“Oh! time was, as when the sunrise nobly spurred me…” Captain Ahab, chapter 37.
“New Morning,” Bob Dylan, LP #12
By Dave Read – One hundred ten years after Moby-Dick broke the surface of the inchoate, if not placid, American scene, another leviathan broke the surface of American somnambulance, making waves near the port of New York, which have yet to crest, five dozen years later.
Of all the literary links and/or melding metaphors available for an epistle addressed to Bob Dylan’s audience, Herman Melville/Moby-Dick seems suitable because Dylan’s Nobel Prize acceptance speech is loaded with 78 sentences about Moby-Dick, a new world record!
Also, because the public transformed Dylan into a veritable white whale, a thing great enough to support generations of barnacles right across the pecuniary spectrum, but especially in the book business and in the academy.
Not only that, but Bob Dylan channeled Herman Melville during an impromptu tête à tête with his erstwhile muse, Joan Baez. The exchange was recorded because it took place in the midst of the Rolling Thunder Revue, and is included in the movie based on it by Martin Scorsese.
Dylan and his traveling circus enjoy a rare day off in the Berkshire woods, between a double-header the previous day in Springfield and a show the next day in Vermont. They have the run of Mama Frasca’s Dream Away Lodge in Becket, which happens to be a favorite haunt of Arlo Guthrie, who lives nearby and who had been invited to join the troupe for the Springfield shows.

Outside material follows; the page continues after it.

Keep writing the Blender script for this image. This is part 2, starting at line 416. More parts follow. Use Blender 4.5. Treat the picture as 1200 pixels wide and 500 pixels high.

In Moby-Dick, Captain Ahab is nearly blissed out – “as the morning of the third day dawned fair and fresh.”
“Here’s food for thought, had Ahab time to think; but Ahab never thinks; he only feels, feels, feels; THAT’S tingling enough for mortal man! to think’s audacity. God only has that right and privilege. Thinking is, or ought to be, a coolness and a calmness; and our poor hearts throb, and our poor brains beat too much for that.”
The decidedly unschooled Bob Dylan also is near bliss, a decade and a half since he weighed the anchor of his mind in the shallow harbor of Hibbing, Minnesota, now early in the most storied tour in the annals of American popular music.
I attended the Springfield shows, and about twenty years later, I became friends with a guy who had been both neighbor and friend of Mama Frasca.** Not only did he attend the all-day party, but he was with Mama Frasca when Arlo called to make arrangements for the party.
Apparently, the name of Joan Baez came up during the conversation, because as my friend tells the story, when Mama Frasca hung up the phone, she was overcome with joy, “Joan Baez is coming, Joan Baez is coming.” So profound was Mama’s affection for the counter-culture chanteuse that, when she arrived decked-out in dungaree, Mama whisked her upstairs and gave her a pretty white dress to put on.
With the party in full-swing throughout the lodge and environs, Dylan and Baez have a moment alone together at the bar. The former lovers chide each other on their recent marriages:
“It really displeases me that you ran off and got married.”
“You got married first and didn’t tell me.”
“Yeah, but I married the woman I loved.”
“Yeah, that’s true – and I married the man I thought I loved.”
“See, that’s what thought has to do with it – thought will fuck you up!”
“You’re right, I agree with that.
“It’s heart, it’s not head.”
It is unlikely that Mr. Dylan, in the hemisemidemiquaver that precedes his reply, scanned memory for a stored phrase to use. There is a chance, however, that Revue poet Alan Ginsberg happened to be on Chapter 135 at that moment, as he recited from Moby-Dick all day, delighted to be within a dozen miles of Melville’s Arrowhead home, where the book was written.
My thesis is that great minds think alike – and not infrequently they think about the very nature of thought. For artists such as Melville and Dylan, it’s never enough to become masters of their craft; every sunrise illuminates a new horizon, and new horizons exert a force on them that we ordinary sailors are lucky just to read about.
Dave Read
* Wikipedia page on Like A Rolling Stone, with reference to Kooper; there are many renditions of the story worth searching out on the Internet.
** Interview about the Rolling Thunder Revue party at Mama Frasca’s
The Dylan-Baez dialogue is on Youtube – as if the poem needs facts!